Stated problem:
Copy exactly the block of lines between the one containing "base = np.array(cols)[(k" and the one containing "c_, s_ = BP[kind][i", inclusive.

Collected material:
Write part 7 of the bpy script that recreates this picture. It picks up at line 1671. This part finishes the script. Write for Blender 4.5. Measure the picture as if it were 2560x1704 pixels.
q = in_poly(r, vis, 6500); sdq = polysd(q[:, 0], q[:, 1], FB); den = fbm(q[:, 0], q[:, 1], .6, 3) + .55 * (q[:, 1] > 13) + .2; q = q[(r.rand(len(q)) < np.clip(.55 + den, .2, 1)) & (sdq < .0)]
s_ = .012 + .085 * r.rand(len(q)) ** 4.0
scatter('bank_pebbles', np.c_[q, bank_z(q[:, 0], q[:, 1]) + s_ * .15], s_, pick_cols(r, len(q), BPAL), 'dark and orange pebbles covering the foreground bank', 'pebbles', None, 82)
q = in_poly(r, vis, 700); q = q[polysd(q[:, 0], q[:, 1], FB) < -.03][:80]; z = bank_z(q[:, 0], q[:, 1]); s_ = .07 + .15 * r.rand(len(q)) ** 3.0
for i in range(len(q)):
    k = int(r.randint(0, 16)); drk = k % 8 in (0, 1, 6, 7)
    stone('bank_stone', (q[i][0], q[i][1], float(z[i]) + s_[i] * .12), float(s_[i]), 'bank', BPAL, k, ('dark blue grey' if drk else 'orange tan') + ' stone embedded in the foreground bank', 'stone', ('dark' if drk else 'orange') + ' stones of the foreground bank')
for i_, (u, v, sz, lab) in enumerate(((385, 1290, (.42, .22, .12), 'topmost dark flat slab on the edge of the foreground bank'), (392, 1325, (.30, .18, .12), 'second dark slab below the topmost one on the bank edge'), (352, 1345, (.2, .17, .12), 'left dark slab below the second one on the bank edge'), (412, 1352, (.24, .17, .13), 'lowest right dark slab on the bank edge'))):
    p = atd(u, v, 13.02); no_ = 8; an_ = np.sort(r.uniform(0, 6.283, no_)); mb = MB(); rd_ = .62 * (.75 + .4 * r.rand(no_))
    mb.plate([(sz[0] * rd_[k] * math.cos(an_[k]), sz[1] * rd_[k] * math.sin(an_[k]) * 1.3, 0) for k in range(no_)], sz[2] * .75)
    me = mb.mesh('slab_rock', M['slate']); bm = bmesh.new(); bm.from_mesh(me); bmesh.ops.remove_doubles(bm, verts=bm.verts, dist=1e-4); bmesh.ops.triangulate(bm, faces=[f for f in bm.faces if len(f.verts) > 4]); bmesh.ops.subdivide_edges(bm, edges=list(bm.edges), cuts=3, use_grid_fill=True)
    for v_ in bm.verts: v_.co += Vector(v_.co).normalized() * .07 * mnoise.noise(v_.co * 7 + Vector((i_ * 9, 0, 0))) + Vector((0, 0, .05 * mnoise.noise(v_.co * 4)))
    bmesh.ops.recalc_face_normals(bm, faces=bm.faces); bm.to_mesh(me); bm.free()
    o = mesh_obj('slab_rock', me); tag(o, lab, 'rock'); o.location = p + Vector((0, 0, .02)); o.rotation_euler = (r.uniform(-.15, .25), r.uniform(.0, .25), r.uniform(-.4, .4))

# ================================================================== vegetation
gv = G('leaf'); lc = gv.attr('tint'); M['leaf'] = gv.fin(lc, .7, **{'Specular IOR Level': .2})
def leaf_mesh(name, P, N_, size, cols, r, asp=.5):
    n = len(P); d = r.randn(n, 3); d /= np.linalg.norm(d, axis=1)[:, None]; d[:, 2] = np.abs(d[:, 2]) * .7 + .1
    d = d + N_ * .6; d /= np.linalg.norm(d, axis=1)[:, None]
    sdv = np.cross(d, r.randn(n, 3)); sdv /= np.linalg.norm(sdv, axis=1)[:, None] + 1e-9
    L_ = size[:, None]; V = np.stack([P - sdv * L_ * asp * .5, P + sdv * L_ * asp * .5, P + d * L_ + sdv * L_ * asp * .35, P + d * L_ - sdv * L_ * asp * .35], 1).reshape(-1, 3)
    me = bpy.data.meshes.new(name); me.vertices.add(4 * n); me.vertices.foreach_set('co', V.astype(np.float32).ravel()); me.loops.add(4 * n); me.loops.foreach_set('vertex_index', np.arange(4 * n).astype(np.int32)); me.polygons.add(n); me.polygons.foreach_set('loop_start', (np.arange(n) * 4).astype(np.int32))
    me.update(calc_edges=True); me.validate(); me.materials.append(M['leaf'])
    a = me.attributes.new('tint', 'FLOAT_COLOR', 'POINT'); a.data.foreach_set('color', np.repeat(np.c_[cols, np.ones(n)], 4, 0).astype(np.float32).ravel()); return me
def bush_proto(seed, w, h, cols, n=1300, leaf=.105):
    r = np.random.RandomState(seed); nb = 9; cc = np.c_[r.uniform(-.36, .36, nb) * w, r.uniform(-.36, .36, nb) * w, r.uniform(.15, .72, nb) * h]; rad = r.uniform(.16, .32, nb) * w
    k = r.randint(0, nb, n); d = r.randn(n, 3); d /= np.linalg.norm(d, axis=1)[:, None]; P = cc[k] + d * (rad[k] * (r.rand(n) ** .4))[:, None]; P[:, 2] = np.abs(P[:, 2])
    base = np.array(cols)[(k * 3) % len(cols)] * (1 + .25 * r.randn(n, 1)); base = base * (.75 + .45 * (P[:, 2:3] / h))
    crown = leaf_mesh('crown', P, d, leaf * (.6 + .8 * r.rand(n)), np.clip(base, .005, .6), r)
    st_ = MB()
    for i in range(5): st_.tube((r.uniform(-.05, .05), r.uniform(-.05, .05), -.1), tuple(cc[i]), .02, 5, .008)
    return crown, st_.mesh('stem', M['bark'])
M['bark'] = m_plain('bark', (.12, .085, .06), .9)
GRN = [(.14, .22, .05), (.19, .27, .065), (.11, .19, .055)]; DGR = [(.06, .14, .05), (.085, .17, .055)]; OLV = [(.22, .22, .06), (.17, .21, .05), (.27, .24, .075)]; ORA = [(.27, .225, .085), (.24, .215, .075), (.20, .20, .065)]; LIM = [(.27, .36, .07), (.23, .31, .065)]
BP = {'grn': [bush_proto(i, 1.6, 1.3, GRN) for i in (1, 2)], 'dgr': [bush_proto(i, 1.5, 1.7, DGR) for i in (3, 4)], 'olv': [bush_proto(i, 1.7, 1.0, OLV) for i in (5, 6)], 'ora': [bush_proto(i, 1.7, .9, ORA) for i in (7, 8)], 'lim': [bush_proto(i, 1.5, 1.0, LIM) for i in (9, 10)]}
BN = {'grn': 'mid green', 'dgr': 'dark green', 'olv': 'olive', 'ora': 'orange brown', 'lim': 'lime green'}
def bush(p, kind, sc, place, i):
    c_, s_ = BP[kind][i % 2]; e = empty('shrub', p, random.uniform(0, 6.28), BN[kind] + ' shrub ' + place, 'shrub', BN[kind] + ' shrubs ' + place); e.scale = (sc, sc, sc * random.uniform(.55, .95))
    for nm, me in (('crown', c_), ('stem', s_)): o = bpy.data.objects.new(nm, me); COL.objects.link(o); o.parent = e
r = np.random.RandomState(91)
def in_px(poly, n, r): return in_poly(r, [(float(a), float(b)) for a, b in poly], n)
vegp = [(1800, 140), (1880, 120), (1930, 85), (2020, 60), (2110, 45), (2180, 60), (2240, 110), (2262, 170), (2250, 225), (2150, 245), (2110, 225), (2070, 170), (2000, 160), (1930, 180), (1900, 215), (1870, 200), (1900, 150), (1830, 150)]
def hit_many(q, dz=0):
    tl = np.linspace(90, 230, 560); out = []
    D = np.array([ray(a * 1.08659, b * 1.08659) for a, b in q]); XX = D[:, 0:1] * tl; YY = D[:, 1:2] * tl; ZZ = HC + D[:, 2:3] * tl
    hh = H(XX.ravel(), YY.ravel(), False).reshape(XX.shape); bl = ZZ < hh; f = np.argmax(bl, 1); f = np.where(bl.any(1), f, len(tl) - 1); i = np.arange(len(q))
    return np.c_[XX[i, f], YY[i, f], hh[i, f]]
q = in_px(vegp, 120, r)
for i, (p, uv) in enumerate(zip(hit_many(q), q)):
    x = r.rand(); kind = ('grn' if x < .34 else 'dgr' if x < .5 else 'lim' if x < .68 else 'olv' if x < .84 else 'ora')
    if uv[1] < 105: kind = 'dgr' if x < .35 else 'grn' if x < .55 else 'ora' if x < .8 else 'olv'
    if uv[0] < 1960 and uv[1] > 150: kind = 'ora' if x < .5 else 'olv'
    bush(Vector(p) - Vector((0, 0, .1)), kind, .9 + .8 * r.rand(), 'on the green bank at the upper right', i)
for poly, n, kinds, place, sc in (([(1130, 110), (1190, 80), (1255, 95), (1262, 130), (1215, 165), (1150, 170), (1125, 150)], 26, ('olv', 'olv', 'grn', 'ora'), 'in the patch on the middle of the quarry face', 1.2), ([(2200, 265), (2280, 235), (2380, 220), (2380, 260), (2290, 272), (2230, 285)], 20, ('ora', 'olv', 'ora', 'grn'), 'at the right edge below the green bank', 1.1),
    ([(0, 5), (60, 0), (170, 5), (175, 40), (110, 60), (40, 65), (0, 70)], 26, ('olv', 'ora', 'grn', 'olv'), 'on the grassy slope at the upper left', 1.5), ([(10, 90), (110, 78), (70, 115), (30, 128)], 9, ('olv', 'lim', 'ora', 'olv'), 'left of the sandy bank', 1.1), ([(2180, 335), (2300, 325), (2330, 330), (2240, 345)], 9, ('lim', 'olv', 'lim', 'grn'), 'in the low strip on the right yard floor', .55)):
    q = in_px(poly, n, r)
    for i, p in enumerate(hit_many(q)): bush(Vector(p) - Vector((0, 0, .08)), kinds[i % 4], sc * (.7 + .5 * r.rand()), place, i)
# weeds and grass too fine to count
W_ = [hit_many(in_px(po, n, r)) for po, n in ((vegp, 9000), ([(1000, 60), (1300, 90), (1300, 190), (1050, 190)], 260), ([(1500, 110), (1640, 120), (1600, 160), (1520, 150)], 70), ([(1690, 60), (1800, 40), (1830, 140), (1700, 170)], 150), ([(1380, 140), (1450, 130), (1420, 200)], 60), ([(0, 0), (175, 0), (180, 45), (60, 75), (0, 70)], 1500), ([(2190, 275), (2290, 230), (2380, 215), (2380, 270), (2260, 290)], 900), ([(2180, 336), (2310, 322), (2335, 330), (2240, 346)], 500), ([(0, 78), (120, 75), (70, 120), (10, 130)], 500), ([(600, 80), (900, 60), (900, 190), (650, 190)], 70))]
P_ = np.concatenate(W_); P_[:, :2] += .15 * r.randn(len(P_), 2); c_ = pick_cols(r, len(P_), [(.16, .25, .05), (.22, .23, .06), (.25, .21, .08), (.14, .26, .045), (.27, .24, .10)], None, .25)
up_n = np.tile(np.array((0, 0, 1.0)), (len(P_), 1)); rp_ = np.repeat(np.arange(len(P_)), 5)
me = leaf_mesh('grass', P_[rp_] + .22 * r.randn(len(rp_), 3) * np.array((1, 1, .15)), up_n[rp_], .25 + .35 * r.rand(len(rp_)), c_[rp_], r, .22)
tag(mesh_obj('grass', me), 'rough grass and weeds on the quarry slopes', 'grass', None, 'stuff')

Final result:
    base = np.array(cols)[(k * 3) % len(cols)] * (1 + .25 * r.randn(n, 1)); base = base * (.75 + .45 * (P[:, 2:3] / h))
    crown = leaf_mesh('crown', P, d, leaf * (.6 + .8 * r.rand(n)), np.clip(base, .005, .6), r)
    st_ = MB()
    for i in range(5): st_.tube((r.uniform(-.05, .05), r.uniform(-.05, .05), -.1), tuple(cc[i]), .02, 5, .008)
    return crown, st_.mesh('stem', M['bark'])
M['bark'] = m_plain('bark', (.12, .085, .06), .9)
GRN = [(.14, .22, .05), (.19, .27, .065), (.11, .19, .055)]; DGR = [(.06, .14, .05), (.085, .17, .055)]; OLV = [(.22, .22, .06), (.17, .21, .05), (.27, .24, .075)]; ORA = [(.27, .225, .085), (.24, .215, .075), (.20, .20, .065)]; LIM = [(.27, .36, .07), (.23, .31, .065)]
BP = {'grn': [bush_proto(i, 1.6, 1.3, GRN) for i in (1, 2)], 'dgr': [bush_proto(i, 1.5, 1.7, DGR) for i in (3, 4)], 'olv': [bush_proto(i, 1.7, 1.0, OLV) for i in (5, 6)], 'ora': [bush_proto(i, 1.7, .9, ORA) for i in (7, 8)], 'lim': [bush_proto(i, 1.5, 1.0, LIM) for i in (9, 10)]}
BN = {'grn': 'mid green', 'dgr': 'dark green', 'olv': 'olive', 'ora': 'orange brown', 'lim': 'lime green'}
def bush(p, kind, sc, place, i):
    c_, s_ = BP[kind][i % 2]; e = empty('shrub', p, random.uniform(0, 6.28), BN[kind] + ' shrub ' + place, 'shrub', BN[kind] + ' shrubs ' + place); e.scale = (sc, sc, sc * random.uniform(.55, .95))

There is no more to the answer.